Stephen Kantrowitz, Vilas Distinguished Achievement Professor of History at the University of Wisconsin-Madison. Credit: Photo providedAll Rights Reserved.

How did Native Americans shape the emergence of national citizenship in the 1860s, and how did national citizenship reshape Indian life? How were jurisdiction and allegiance in the Civil War era mediated by notions of “civilization”? "Citizenship and Civilization" will explore these questions through the removal, diaspora, defiance and creativity of Wisconsin’s Ho-Chunk people, the settlers who sought to displace them, and the officials and politicians who oversaw the confusing and often violent world of the mid-19th-century Midwest.

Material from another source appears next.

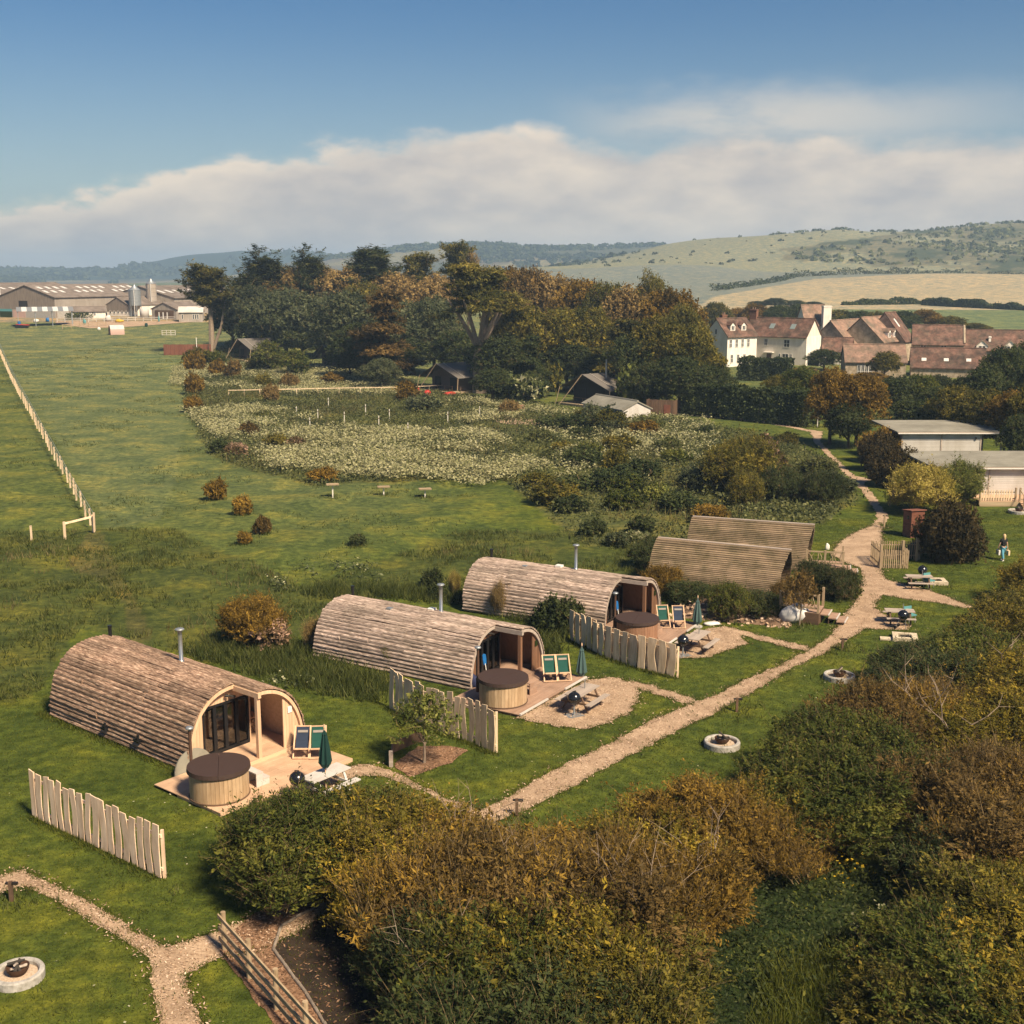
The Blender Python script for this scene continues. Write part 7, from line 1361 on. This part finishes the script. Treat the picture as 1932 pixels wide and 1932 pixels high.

The schedule is as follows:

— 6 p.m. Thursday, Nov. 1: Hiding in Plain Sight: Native Americans and the History of American Citizenship

— 6 p.m. Friday, Nov. 2: “The Habits and Customs of Civilization”: Citizenship and Belonging in the Ho-Chunk Diaspora

— 4 p.m. Saturday, Nov. 3: Conquered Citizens: Ho-Chunks and Settlers in Post-Removal Teejop

Kantrowitz's scholarship and teaching focus on race, politics, and citizenship in the 19th century. His work includes "More Than Freedom: Fighting for Black Citizenship in a White Republic, 1829-1889" (Penguin, 2012), which was a finalist for both the Lincoln Prize and the Frederick Douglass Prize; "Ben Tillman and the Reconstruction of White Supremacy" (UNC Press, 2000), which won several scholarly awards and was a New York Times Notable Book; articles in The Journal of American History, Boston Review, and other periodicals; and an edited collection on the history of African American Freemasonry, "All Men Free and Brethren" (Cornell University Press, 2013). He has been a Fulbright Distinguished Chair of American Studies at the University of Southern Denmark, a fellow at the Radcliffe Institute for Advanced Study, and an OAH Distinguished Lecturer. He is currently a Senior Fellow at UW-Madison’s Institute for Research in the Humanities.